Struck + Nick Animation Studio

Design Talk: Struck Portland

A couple of weeks ago, AIGA Portland hosted a talk with the brilliant creative agency Struck. The talk centered around their work with Nick Animation Studio. I was enamored with their process, and their ability to produce engaging content that harkened back to the quirky and wild visuals I enjoyed as a kid of the 90s.

They emphasized the importance of showing what you're doing, rather than telling people. In our world where nearly everything is conveyed digitally, this resonated so much with me as I consider the kinds of experiences I want to create through my own brand, online and in person. How can I make that experience more personal? More compelling? What kinds of stories inspire and excite others? How might I grow and nurture a community with my art and photography?

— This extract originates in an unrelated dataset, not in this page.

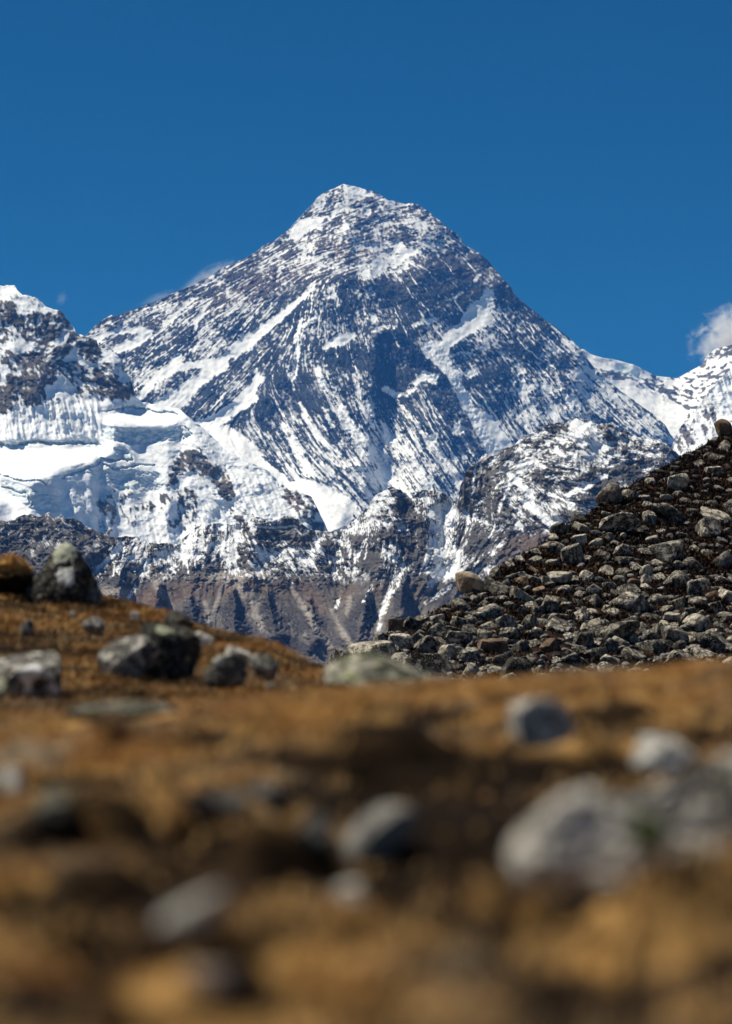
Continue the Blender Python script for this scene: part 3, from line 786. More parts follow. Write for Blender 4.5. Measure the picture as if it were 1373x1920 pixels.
    for r, a in [([(830, 950, 16), (835, 1020, 20), (830, 1090, 22), (780, 1150, 20)], 70), ([(640, 1010, 14), (630, 1080, 16), (640, 1150, 14)], 50), ([(690, 1010, 8), (665, 1050, 8)], 20)]:
        f.add(D, f.bump(r), 0.38 * a)
    rock = 1 - blur(snow, 1.0)
    low = sstep(1080, 1120, Y)
    D += 34 * (1 - 0.6 * low) * fbm(X / 70, Y / 60, 3, 551) + 1.2 * mid * (0.5 + 0.5 * rock) + 2.5 * big - 13 * craggy * (0.35 + 0.65 * rock) * (1 - 0.75 * low) - 8 * wide * rock * (1 - 0.6 * low)
    D += rock * (9 - 5.5 * low) * fbm(X / 13, Y / 10, 5, 557, 0.62, True) - 12 * blur(rock, 1.8) * (1 - 0.6 * low)
    D = D0 + 0.68 * (D - D0)
    c = np.empty(X.shape + (3,)); c[:] = (0.062, 0.059, 0.059)
    c = mixc(c, (0.125, 0.115, 0.11), sstep(-0.2, 0.6, fbm(X / 26, Y / 16, 4, 561)) * 0.7)
    f.paint(c, P([(478, 985), (543, 968), (592, 1014), (570, 1027), (545, 1018), (500, 1006)], 3), (0.14, 0.135, 0.13), 0.8)
    f.paint(c, P([(866, 885), (905, 858), (910, 900), (890, 950), (866, 990)], 6), (0.105, 0.095, 0.09), 0.7)
    # brown foot: strata, scree and dark outcrops
    str_ = fbm(X / 60, (Y - 8 * fbm(X / 80, Y / 300, 2, 571)) / 5.0, 4, 573, 0.6)
    foot = mixc(np.full(X.shape + (3,), 0.0) + np.array((0.098, 0.091, 0.088)), (0.130, 0.113, 0.097), sstep(-0.3, 0.5, str_))
    foot = mixc(foot, (0.075, 0.066, 0.064), sstep(0.0, 0.6, fbm(X / 20, Y / 13, 4, 575)) * 0.6)
    c = c * (1 - low[..., None]) + foot * low[..., None]
    for p in ([(300, 1100), (355, 1088), (440, 1082), (520, 1080), (560, 1108), (620, 1150), (610, 1158), (540, 1118), (500, 1108), (440, 1118), (380, 1126), (330, 1132), (255, 1136), (280, 1100)],
              [(540, 1083), (572, 1086), (612, 1120), (622, 1150), (560, 1112)], [(625, 1105), (660, 1095), (680, 1110), (640, 1130)], [(690, 1095), (730, 1090), (735, 1120), (700, 1115)],
              [(245, 1110), (300, 1096), (320, 1120), (300, 1145), (240, 1140)], [(940, 1010), (1000, 995), (1060, 1000), (1000, 1040), (930, 1055)], [(760, 1100), (790, 1090), (790, 1130), (770, 1140)]):
        f.paint(c, P(p, 4), (0.110, 0.070, 0.050), 0.55)
    tb = sstep(0.15, 0.45, str_) * low * sstep(1180, 1120, Y)
    c = mixc(c, (0.055, 0.047, 0.046), tb * 0.6)
    for p in ([(335, 1152), (352, 1120), (382, 1132), (376, 1162), (350, 1168)], [(408, 1142), (438, 1108), (460, 1130), (467, 1162), (420, 1182)], [(478, 1150), (500, 1112), (522, 1140), (542, 1177), (500, 1182)],
              [(645, 1162), (682, 1115), (702, 1132), (700, 1172), (655, 1205)], [(735, 1120), (756, 1094), (773, 1110), (768, 1142), (735, 1150)], [(540, 1130), (580, 1150), (600, 1180), (560, 1190), (535, 1160)],
              [(195, 1078), (245, 1080), (245, 1100), (200, 1105)], [(490, 1190), (560, 1195), (600, 1230), (520, 1220)], [(810, 1110), (850, 1095), (850, 1125), (800, 1140)]):
        f.paint(c, P(p, 3), (0.036, 0.035, 0.040), 0.88)
    for p in ([(570, 1165), (600, 1150), (640, 1185), (655, 1215), (590, 1215)], [(425, 1150), (470, 1158), (520, 1190), (500, 1205), (440, 1190)], [(690, 1130), (715, 1120), (700, 1175), (680, 1190)]):
        f.paint(c, P(p, 4), (0.060, 0.056, 0.060), 0.7)
    for apex, bl, br in [((438, 1106), (400, 1190), (478, 1195)), ((355, 1118), (330, 1170), (390, 1170)), ((500, 1110), (470, 1190), (560, 1195)), ((688, 1112), (635, 1210), (712, 1180)), ((755, 1092), (732, 1155), (775, 1150)),
                         ((580, 1125), (540, 1200), (640, 1200)), ((300, 1098), (250, 1150), (320, 1150)), ((225, 1070), (185, 1120), (255, 1115))]:
        # a triangular spur: highest along its middle line, falling to both sides
        mid_ = ((bl[0] + br[0]) / 2, (bl[1] + br[1]) / 2)
        f.add(D, f.bump([(apex[0], apex[1], 5), ((apex[0] + mid_[0]) / 2, (apex[1] + mid_[1]) / 2, 16), (mid_[0], mid_[1], 24)]), -58)
    for l in ([(275, 1072, 5), (293, 1098, 5), (310, 1120, 5), (324, 1142, 5)], [(424, 1090, 4), (411, 1120, 5), (401, 1146, 6)], [(438, 1086, 6), (450, 1100, 8), (458, 1118, 7)], [(545, 1100, 4), (560, 1122, 5), (587, 1168, 6), (617, 1210, 8)],
              [(622, 1142, 4), (636, 1175, 5), (656, 1208, 5)], [(728, 1110, 6), (720, 1135, 7), (708, 1185, 6)], [(275, 1070, 10), (300, 1082, 12)], [(390, 1085, 8), (440, 1080, 10), (500, 1075, 8)], [(470, 1110, 5), (480, 1150, 5), (490, 1180, 5)],
              [(385, 1130, 4), (392, 1160, 5)], [(845, 1050, 6), (862, 1072, 6)], [(655, 1120, 5), (650, 1150, 4)], [(200, 1112, 12), (240, 1118, 12)], [(820, 1085, 4), (800, 1110, 4)]):
        f.paint(c, L(l, 0.8, 0.7), (0.26, 0.235, 0.21), 0.85)
    c = mixc(c, (0.20, 0.17, 0.14), low * sstep(0.9, 2.2, mid + 0.4 * fine) * 0.3)
    c = mixc(c, (0.050, 0.043, 0.041), low * sstep(0.12, 0.40, str_) * 0.55 * (1 - sstep(1190, 1230, Y)))
    c = c * (1 - snow[..., None]) + (SNOW * 0.97) * snow[..., None]
    return build_mountain("rocky_ridge", f, OUT_F, 1385, D, c, (3.0, 5.0), back=0.4,
                          label="front ridge of dark crags dusted with snow above brown scree slopes")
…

During their talk, I was fascinated with their thought process, how they approached different problems they encountered along the way, how they worked with budget constraints. These are the things that excite and inspire me, and encourage me to go forth and create my own content from a place of enthusiasm and authenticity. So much of the content they created for NAS was centered around creating an experience, lifting a veil by showing process sketches of what Spongebob could have been, for instance. Creating walls in their office that looked like a giant yellow sponge added playfulness and demonstrated an abstract way to incorporate the characters they create into their work environment, so that walking through their offices becomes a unique experience unto itself. I was especially struck by the brilliance of this idea.

My biggest takeaway from this talk was that there are endless ways to approach a branding problem, that goals can drastically change in the discovery process, and that unforeseen obstacles are opportunities to create something even more brilliant. What started out as a website redesign blossomed into the creation of engaging video content, environmental design, and even a custom puppet resembling a camera-shy employee who was being interviewed. All in all, I came away from the talk feeling empowered by Struck's willingness to face challenges head-on and create beautiful solutions on the fly when it was necessary.